I did not want another app that makes people feel guilty in a more well-designed way.

I wanted something closer to a mirror.

A mirror does not flatter you. But it does not lecture you either.

It simply shows you where you are.

That is the spirit behind OneTruth.

Not performance. Not inspiration porn. Not moral pressure.

Just one honest check-in a day.

A brief internal calibration.

Not to ask, “How can I become a perfect person?”

But to ask, “What is actually true about me today?”

That question sounds small. It is not.

Because a lot of personal suffering comes from the gap between reality and self-narrative. We say we care about one thing and keep serving another. We say we are waiting for the right timing when in fact we are avoiding discomfort. We say we are overwhelmed when sometimes we are just scattered. We say we want transformation when what we really want is relief.

A daily honest check does not solve everything.

But it does something more important: it reduces self-deception.

And once self-deception drops, even a little, better decisions become more possible.

That is also why OneTruth is not just “reflection.” It has to point to a next move.

A mirror alone is not enough.

If all an app does is tell you that you are misaligned, tired, avoidant, restless, or numb, then congratulations, now you are more accurately miserable.

Useful tools should do better than that.

So OneTruth is designed to do three things in a very compact way:

See clearly. Calibrate gently. Move one step.

That is it.

No theatrical healing. No grand identity rewrite. No fake certainty.

Just enough truth to interrupt drift.

And that, to me, is where real change starts.

Not in one dramatic breakthrough, but in repeated moments of non-performance.

A person admits what is true. Makes one better move. Repeats.

Over time, that changes trajectory.

This matters to me far beyond one app.

Because I do not think life is mainly shaped by big declarations. I think it is shaped by what we repeat when nobody is watching.

That is true in business too.

Right now, I am building across two realities at once. One is the set of products I am trying to build under my own direction. The other is the AI-related work and products I am building with partners in the middle of actual constraints and real-world complexity.

So I do not have the luxury of pretending that life is clean, linear, and fully controlled.

It is not.

That is exactly why honesty matters more.

If your life is messy, your internal signal needs to be cleaner, not louder.

And that is why I made OneTruth first.

Not because it is the final form of what I want to build.

But because it solves a problem I believe is deeper than most productivity problems: people drift because they stop telling themselves the truth.

Sometimes softly. Sometimes strategically. Sometimes almost elegantly.

But still.

They drift.

If OneTruth can help a person pause for thirty seconds at night and see themselves a little more clearly, without shame and without performance, I think that matters.

If it can help someone stop acting out growth and start practicing honesty, I think that matters even more.

And yes, I hope it becomes a real business.

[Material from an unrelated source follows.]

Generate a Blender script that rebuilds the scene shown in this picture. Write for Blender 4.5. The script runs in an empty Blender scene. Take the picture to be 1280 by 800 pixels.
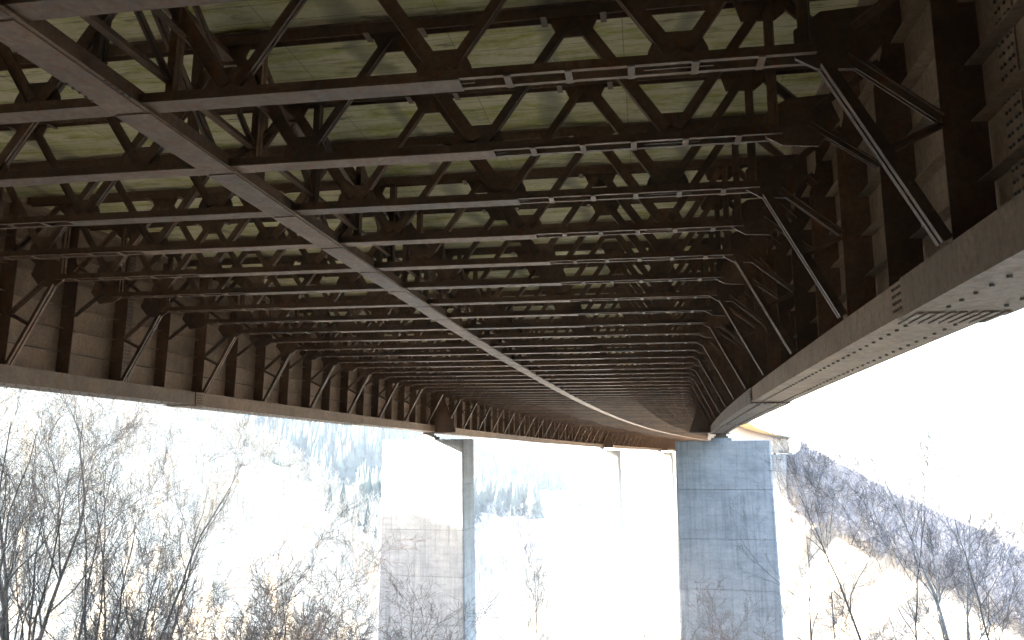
import bpy, math, random
from mathutils import Matrix, Vector
import numpy as np

sc = bpy.context.scene
COL = sc.collection

# ------------------------------------------------------------------ camera
CAMX, YAW, PITCH, ROLL, FPX = 6.857, -0.15354, 0.14896, -0.00976, 967.4
cam_d = bpy.data.cameras.new('camera'); cam = bpy.data.objects.new('camera', cam_d); COL.objects.link(cam)
cam_d.sensor_width = 36.0; cam_d.lens = 36.0 * FPX / 1280.0
cam_d.clip_start = 0.1; cam_d.clip_end = 6000
_f = Vector((math.sin(YAW) * math.cos(PITCH), math.cos(YAW) * math.cos(PITCH), math.sin(PITCH)))
_r0 = Vector((math.cos(YAW), -math.sin(YAW), 0)); _u0 = _r0.cross(_f)
_r = math.cos(ROLL) * _r0 + math.sin(ROLL) * _u0; _u = -math.sin(ROLL) * _r0 + math.cos(ROLL) * _u0
cam.matrix_world = Matrix(((_r.x, _u.x, -_f.x, CAMX), (_r.y, _u.y, -_f.y, 0), (_r.z, _u.z, -_f.z, 0), (0, 0, 0, 1)))
sc.camera = cam

# ------------------------------------------------------------------ sky, sun, exposure
SUN_AZ, SUN_EL = math.radians(50), math.radians(19)      # azimuth from straight behind towards the left
to_sun = Vector((-math.sin(SUN_AZ) * math.cos(SUN_EL), -math.cos(SUN_AZ) * math.cos(SUN_EL), math.sin(SUN_EL)))
w = bpy.data.worlds.new('World'); sc.world = w; w.use_nodes = True
nt = w.node_tree; bg = nt.nodes['Background']
sky = nt.nodes.new('ShaderNodeTexSky'); sky.sky_type = 'NISHITA'; sky.sun_disc = False
sky.sun_elevation = SUN_EL; sky.sun_rotation = math.atan2(to_sun.x, to_sun.y)
sky.air_density = 1.0; sky.dust_density = 2.5; sky.ozone_density = 1.0
nt.links.new(sky.outputs[0], bg.inputs[0]); bg.inputs[1].default_value = 0.15
sl = bpy.data.lights.new('sun', 'SUN'); so = bpy.data.objects.new('sun', sl); COL.objects.link(so)
sl.energy = 5.0; sl.angle = math.radians(0.5); sl.color = (1.0, 0.93, 0.82)
so.rotation_euler = to_sun.to_track_quat('Z', 'Y').to_euler(); so.location = (-60, -60, 60)
vs = sc.view_settings; vs.view_transform = 'Standard'; vs.look = 'None'; vs.gamma = 1.0; vs.use_curve_mapping = False
vs.exposure = 4.35
sc.cycles.use_denoising = True
sc.cycles.max_bounces = 6; sc.cycles.diffuse_bounces = 4; sc.cycles.glossy_bounces = 2; sc.cycles.volume_bounces = 0
sc.cycles.sample_clamp_indirect = 8.0

# ------------------------------------------------------------------ materials
def lin(v): return v
def mat(name):
    m = bpy.data.materials.new(name); m.use_nodes = True
    n = m.node_tree.nodes; b = n['Principled BSDF']
    return m, m.node_tree, b
def N(nt, t, **kw):
    n = nt.nodes.new(t)
    for k, v in kw.items():
        if k.startswith('i_'): n.inputs[int(k[2:])].default_value = v
        else: setattr(n, k, v)
    return n
def ramp(nt, src, stops):
    r = nt.nodes.new('ShaderNodeValToRGB'); e = r.color_ramp.elements
    while len(e) < len(stops): e.new(0.5)
    for el, (p, c) in zip(e, stops): el.position = p; el.color = (*c, 1)
    nt.links.new(src, r.inputs[0]); return r
def mix(nt, fac, a, b, mode='MIX'):
    m = nt.nodes.new('ShaderNodeMix'); m.data_type = 'RGBA'; m.blend_type = mode
    for sock, v in ((m.inputs[0], fac), (m.inputs[6], a), (m.inputs[7], b)):
        if hasattr(v, 'is_linked'): nt.links.new(v, sock)
        elif isinstance(v, (int, float)): sock.default_value = v
        else: sock.default_value = (*v, 1)
    return m.outputs[2]
def noise(nt, vec, scale, detail=5, rough=0.6, dist=0.0):
    n = N(nt, 'ShaderNodeTexNoise'); n.inputs['Scale'].default_value = scale; n.inputs['Detail'].default_value = detail
    n.inputs['Roughness'].default_value = rough; n.inputs['Distortion'].default_value = dist
    if vec is not None: nt.links.new(vec, n.inputs['Vector'])
    return n.outputs['Fac']
def mapped(nt, vec, scale=(1, 1, 1), loc=(0, 0, 0)):
    m = N(nt, 'ShaderNodeMapping'); m.inputs['Scale'].default_value = scale; m.inputs['Location'].default_value = loc
    nt.links.new(vec, m.inputs['Vector']); return m.outputs[0]
def bump(nt, b, h, strength, dist):
    u = N(nt, 'ShaderNodeBump'); u.inputs['Strength'].default_value = strength; u.inputs['Distance'].default_value = dist
    nt.links.new(h, u.inputs['Height']); nt.links.new(u.outputs[0], b.inputs['Normal'])

def steel_material(name, dark, light, rust, rustiness=0.62):
    m, nt, b = mat(name)
    geo = N(nt, 'ShaderNodeNewGeometry').outputs['Position']
    n1 = noise(nt, geo, 0.9, 3, 0.65)
    n2 = noise(nt, mapped(nt, geo, (4, 4, 1.2)), 1.6, 4, 0.75)      # runs down the plates
    n3 = noise(nt, geo, 11, 3, 0.7)
    base = ramp(nt, n1, [(0.3, dark), (0.7, light)]).outputs[0]
    rf = ramp(nt, n2, [(rustiness, (0, 0, 0)), (rustiness + 0.13, (1, 1, 1))]).outputs[0]
    c = mix(nt, rf, base, rust)
    oi = N(nt, 'ShaderNodeObjectInfo').outputs['Random']                # members weathered to differing degrees
    c = mix(nt, 1.0, c, ramp(nt, oi, [(0.0, (0.72, 0.74, 0.78)), (1.0, (1.28, 1.22, 1.15))]).outputs[0], 'MULTIPLY')
    drip = noise(nt, mapped(nt, geo, (7, 7, 2)), 2.2, 3, 0.6)
    c = mix(nt, ramp(nt, drip, [(0.70, (0, 0, 0)), (0.78, (0.5, 0.5, 0.5))]).outputs[0], c, (0.36, 0.33, 0.29))   # droppings and lime runs
    c = mix(nt, 0.6, c, ramp(nt, n3, [(0.3, (0.5, 0.5, 0.5)), (0.7, (1.35, 1.28, 1.2))]).outputs[0], 'MULTIPLY')
    nt.links.new(c, b.inputs['Base Color'])
    nt.links.new(ramp(nt, n2, [(0.3, (0.45,) * 3), (0.8, (0.8,) * 3)]).outputs[0], b.inputs['Roughness'])
    bump(nt, b, n3, 0.15, 0.01)
    return m
STEEL = steel_material('brown_steel_paint', (0.085, 0.053, 0.035), (0.175, 0.105, 0.064), (0.17, 0.068, 0.028), 0.54)
STEEL_WEB = steel_material('girder_paint', (0.145, 0.10, 0.066), (0.24, 0.168, 0.11), (0.19, 0.09, 0.042), 0.57)
BOLT = steel_material('bolt_paint', (0.08, 0.065, 0.055), (0.12, 0.095, 0.075), (0.10, 0.05, 0.03))

def deck_material():
    m, nt, b = mat('algae_stained_deck_concrete')
    uv = N(nt, 'ShaderNodeUVMap').outputs[0]
    big = noise(nt, uv, 0.35, 3, 0.6)
    streak = noise(nt, mapped(nt, uv, (0.45, 1.9, 1)), 0.9, 6, 0.78, 0.3)
    streak2 = noise(nt, mapped(nt, uv, (0.7, 3.0, 1), (7, 3, 0)), 1.3, 4, 0.65)
    fine = noise(nt, uv, 7, 4, 0.8)
    c = ramp(nt, big, [(0.3, (0.52, 0.43, 0.24)), (0.7, (0.68, 0.58, 0.36))]).outputs[0]
    g = ramp(nt, streak, [(0.47, (0, 0, 0)), (0.64, (1, 1, 1))]).outputs[0]
    c = mix(nt, g, c, (0.34, 0.30, 0.055))
    g2 = ramp(nt, streak2, [(0.58, (0, 0, 0)), (0.74, (1, 1, 1))]).outputs[0]
    c = mix(nt, g2, c, (0.12, 0.095, 0.06))
    jn = N(nt, 'ShaderNodeTexWave'); jn.wave_type = 'BANDS'; jn.bands_direction = 'X'; jn.inputs['Scale'].default_value = 0.105; jn.inputs['Distortion'].default_value = 3.0
    jn.inputs['Detail'].default_value = 3; jn.inputs['Detail Scale'].default_value = 2.0; nt.links.new(uv, jn.inputs['Vector'])
    c = mix(nt, ramp(nt, jn.outputs['Fac'], [(0.93, (0, 0, 0)), (1.0, (0.6, 0.6, 0.6))]).outputs[0], c, (0.17, 0.15, 0.11))
    salt = noise(nt, mapped(nt, uv, (1.6, 0.5, 1), (3, 9, 0)), 1.1, 5, 0.75)
    c = mix(nt, ramp(nt, salt, [(0.64, (0, 0, 0)), (0.72, (0.6, 0.6, 0.6))]).outputs[0], c, (0.66, 0.64, 0.58))
    # board marks of the formwork, laid across the bridge
    wv = N(nt, 'ShaderNodeTexBrick'); nt.links.new(mapped(nt, uv, (1, 1, 1)), wv.inputs['Vector'])
    wv.inputs['Scale'].default_value = 1.0; wv.inputs['Mortar Size'].default_value = 0.010; wv.inputs['Mortar Smooth'].default_value = 0.3
    wv.inputs['Brick Width'].default_value = 3.0; wv.inputs['Row Height'].default_value = 0.5; wv.offset = 0.0
    wv.inputs['Color1'].default_value = (1, 1, 1, 1); wv.inputs['Color2'].default_value = (0.86, 0.86, 0.86, 1); wv.inputs['Mortar'].default_value = (0.38, 0.38, 0.38, 1)
    c = mix(nt, 0.8, c, wv.outputs[0], 'MULTIPLY')
    c = mix(nt, 0.5, c, ramp(nt, fine, [(0.25, (0.7, 0.7, 0.7)), (0.75, (1.2, 1.2, 1.2))]).outputs[0], 'MULTIPLY')
    nt.links.new(c, b.inputs['Base Color']); b.inputs['Roughness'].default_value = 0.9
    bump(nt, b, fine, 0.3, 0.02)
    return m
DECK = deck_material()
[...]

I am not allergic to ambition. I am not pretending money is irrelevant. Wealth matters. Freedom matters. Building something durable matters.

But I also think the best products usually carry a real human need inside them. Not a pitch deck version of need. A lived one.

OneTruth came from that place.

I built it first for myself.

Now I am releasing it to see whether it can be useful to other people too.

That is the experiment.

Not whether people enjoy being analyzed.

But whether they are ready, even briefly, to stop performing and face one true thing.